I once went back to my high school to give a talk to the teenagers about the dangers of drug use. It was the one and only time I have done this. The main question I was asked was ‘Why did you take drugs?’ (even if I had limited myself to ecstasy, LSD, cannabis and amphetamines). For me the reasons were mixed – I wanted to feel better when I felt bad and I wanted to feel even better when I felt fine. So there was hedonism, there was a bit of peer pressure, escapism – and maybe mixed in with all that there was a search for some kind of spiritual meaning which I thought could be found through the use of LSD. But not much of that – mostly I wanted to feel great – to have instant mountain-top experiences, to experience life to the full. My experiment spectacularly failed, but that’s another story.
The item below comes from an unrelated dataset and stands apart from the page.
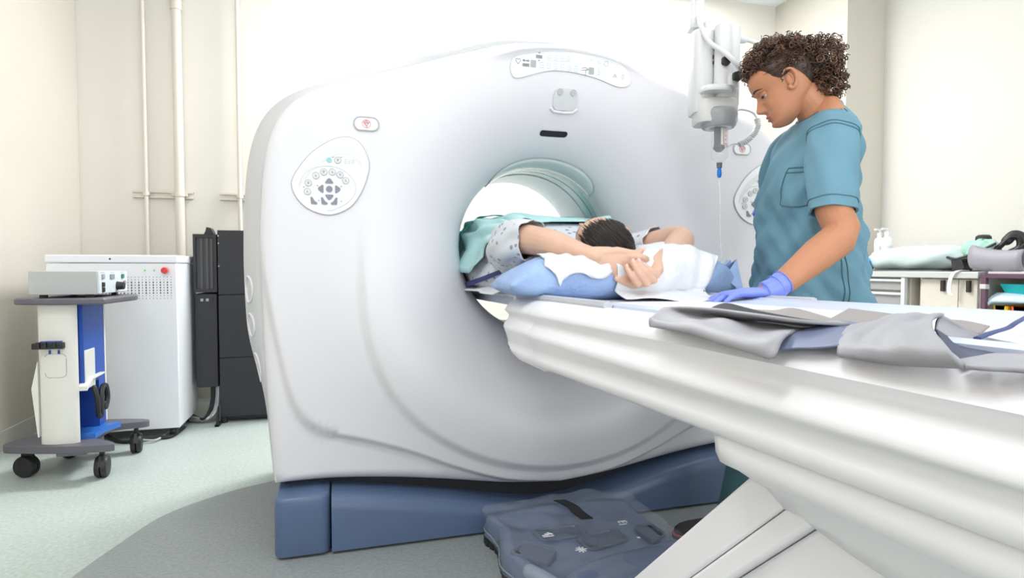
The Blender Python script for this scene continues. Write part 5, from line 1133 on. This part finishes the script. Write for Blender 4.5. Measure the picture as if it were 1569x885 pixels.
G().tube(catmull([(3.22, .60, 1.13), (3.24, .575, 1.165), (3.26, .545, 1.15), (3.27, .53, 1.10)], 6), .03, 10, rnd=True).out('strap_bundle', DARK, st_)
G().tube(catmull([(3.2, .53, 1.06), (3.2, .50, 1.09), (3.22, .47, 1.125), (3.25, .42, 1.14), (3.28, .36, 1.12), (3.3, .34, 1.0), (3.28, .36, .955)], 6), .008, 8, rnd=True).out('thin_strap', DARK, st_)
G().loft([[(3.06+.04*math.sin(a), .69-.30*t+.03*math.cos(a)*0, 1.03-.02*t+.07*math.cos(a)*(1-.15*t)-.02*math.sin(3*t)) for a in np.linspace(.2, 2*PI-.2, 20)] for t in np.linspace(0, 1, 10)], cap=False, closed=False).out('grey_cuff', mat('mauve grey vinyl', (.30, .285, .32), .5), st_, solid=.012)
# ------------------------------------------------------------------ trolley with a plum frame
PLUM = mat('plum painted frame', (.115, .05, .085), .45)
tro = thing('trolley', 'plum-framed trolley with a cream back panel at the counter\'s near end', 'trolley', (3.25, .3, 0))
for x in (2.99, 3.50):
    for y in (.565, .02): G().box(x-.014, x+.014, y-.014, y+.014, .06, .925).out('post', PLUM, tro, bevel=.003)
for x in (2.99, 3.50): G().box(x-.014, x+.014, .034, .551, .897, .925).out('top_rail', PLUM, tro, bevel=.003)
for y in (.02, .565): G().box(3.004, 3.486, y-.014, y+.014, .897, .925).out('top_rail', PLUM, tro, bevel=.003)
G().box(3.0, 3.49, .03, .555, .925, .937).out('top_shelf', mat('pale shelf', (.66, .64, .62), .5), tro)
G().box(3.0, 3.49, .03, .555, .655, .67).out('lower_shelf', mat('pale shelf', (.66, .64, .62), .5), tro)
G().box(3.485, 3.495, .03, .555, .67, .9).out('back_panel', CREAM, tro)
G().box(2.972, 3.008, .548, .584, .83, .86).out('post_clamp', mat('pale clamp', (.62, .58, .58), .4), tro, bevel=.003)
for x in (2.99, 3.5):
    for y in (.565, .02): G().lathe([(.02, -.012), (.03, -.01), (.03, .01), (.02, .012)], 16, (x, y, .031), 'x').out('caster', DARK, tro)
tq = G().loft([[(3.14+(x-3.14)*s, .36+(y-.36)*s, z) for x, y in rrect(3.05, 3.25, .20, .53, .02)] for z, s in ((.80, .84), (.862, 1.), (.862, .96), (.806, .80))]).out('tray', mat('turquoise plastic', (.0, .52, .54), .35)); tag(tq, 'turquoise plastic tray on the white-blue pad in the plum trolley', 'tray')
pd = G().grid([[(3.0+.42*q, .60-.5*t, .785+.012*math.sin(3*t+1)-.06*max(0, .12-t)/.12-.05*max(0, .12-q)/.12*(1-.6*t)+.004*math.sin(9*q+4*t)) for q in np.linspace(0, 1, 16)] for t in np.linspace(0, 1, 24)]).out('absorbent_pad', mat('pale blue pad', (.62, .76, .88), .7), solid=.018); tag(pd, 'white and pale blue pad lying over the bins in the plum trolley', 'pad')
for y0, y1, m, lb in ((.46, .545, mat('yellow plastic', (.80, .52, .01), .45), 'yellow bin under the pale blue pad in the plum trolley'), (.10, .445, mat('orange red plastic', (.78, .10, .03), .45), 'orange red bin under the pale blue pad in the plum trolley')):
    o = G().loft([[(x, y, z) for x, y in rrect(3.03, 3.30, y0+i, y1-i, .01)] for z, i in ((.671, .008), (.73, 0), (.73, .006), (.68, .012))]).out('bin', m); tag(o, lb, 'bin')
o = G().loft([[(3.34+(x-3.34)*s, .42+(y-.42)*s, z) for x, y in rrect(3.27, 3.40, .34, .52, .04)] for z, s in ((.80, 1), (.88, 1), (.889, .9), (.892, .3))]).out('lid_box', mat('mustard plastic', (.70, .48, .02), .5)); tag(o, 'mustard yellow lidded tub behind the turquoise tray', 'tub')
And back in 1992 it all seemed a lot simpler. All of the drugs were weaker. But over the years they were rebranded and strengthened. The pictures on the acid tabs always had an anodyne strawberry or a picture of Bart Simpson – and they were designed to make you buy. These days the drugs trade is even more sophisticated and the 90’s rave scene sounds… twee.

So why did I stop taking drugs? A drug-induced psychosis may have helped, but so did a radical change in my lifestyle. I had an epiphany – to put it simply I became a Christian. Got religion – someone told me that God loved me and I believed them. Whenever I spoke about this after that time I would always say that the best way to stop taking drugs was to have a radical change in circumstances. Have a baby, get married, move somewhere new, find God. I never devoted myself to that anti-drugs task – because I don’t want it to define everything I ever do  – I wrote a few letters to papers, visited my old school and made sure that whenever anyone offered me drugs I didn’t take them. Maybe I was simply salving my conscience. But when you see the same things happening again to others, it is hard to keep shtum.

Why be silent when you spot syringes all around and you realise that there really is blood on all our streets from the heavy drug use – and its link with knife and gun crime? It’s hard to take your five fruit and veg and lower your caffeine intake when all you want to do is inject yourself with fentanyl. And why do people take drugs anyway? As I say – there are lots of reasons – hedonism, a search for something better, an escape, to relieve suffering, to enhance pleasure, to attain some kind of meaning in a maddening world. The drugs trade is always going to thrive in a world that drives people mad.

The solution, I think, is to recognise the extent of the problem and to realise that whatever we are doing now is not working. That doesn’t mean that all drugs should be legal, despite what may have happened in Portugal. But it does mean some changes. And it does mean that Government should fund and support those who are trying to tackle this huge problem. There is no good reason for cannabis not to be available for those with health problems or disabilities. Or especially for palliative care. And if the objection to that is intoxication – then why does no-one suggest that morphine should not be used?

But with harder drugs, things are worse now, making the 80’s and 90’s rave scene seem, as I say… twee. And when our blood-stained streets are littered with syringes then you know that something has to change.